06/12/2026
From the desk of Alison Gibson, Director
Thank you to everyone who supported the Friends of the Library book sale on Saturday. We've never seen tables empty at the end of a sale, but we did this weekend! It was a fun day in Ripley—bargain hunting at the Women's Club Thrift Store and treasure hunting at the Friends book sale—both good organizations to support.
If you didn't get a chance to sign up your child for the summer reading program last week, no worries! We will continue to sign up throughout June. There are programs every week with a fossil or dinosaur theme, so we hope you will stop in and join us at any of our branches.

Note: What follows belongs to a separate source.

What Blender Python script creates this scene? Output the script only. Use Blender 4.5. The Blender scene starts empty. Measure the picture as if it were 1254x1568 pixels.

Aberdeen is known as Gretna Green for the extraordinarily high number of marriages performed there. The name comes from the town of Gretna Green in Scotland, where since 1754, young couples could marry without parental permission. In Aberdeen, it started with Thomas 'Squire' Shelton, who was Justice of the Peace of Huntington Township from 1816-1870, marrying thousands of couples. There are some records and indexing of his work. Then in 1870, Squire Massie Beasley took over the job. From 1870-1892, Squire Beasley was the go-to man—some weeks he married over 20 couples! The clipping is from the Maysville Republican December 15, 1883. Alas, his ledgers recording the nuptials were destroyed in a house fire in the 1940s. Many of the newlyweds came from Kentucky, some from as far away as West Virginia and Pennsylvania. Reading some of the newspaper clippings, the couples sometimes had close calls of 'escape' from parents who didn't approve of the marriage. We will never have a list of all the marriages, but we have collected lots of clippings, with more to find. Our project is to find many of the listings posted in the local newspapers and then, to assist future researchers, index them by name. This is an ongoing project, and if you want to help out, stop by the Aberdeen library where the indexing is being done.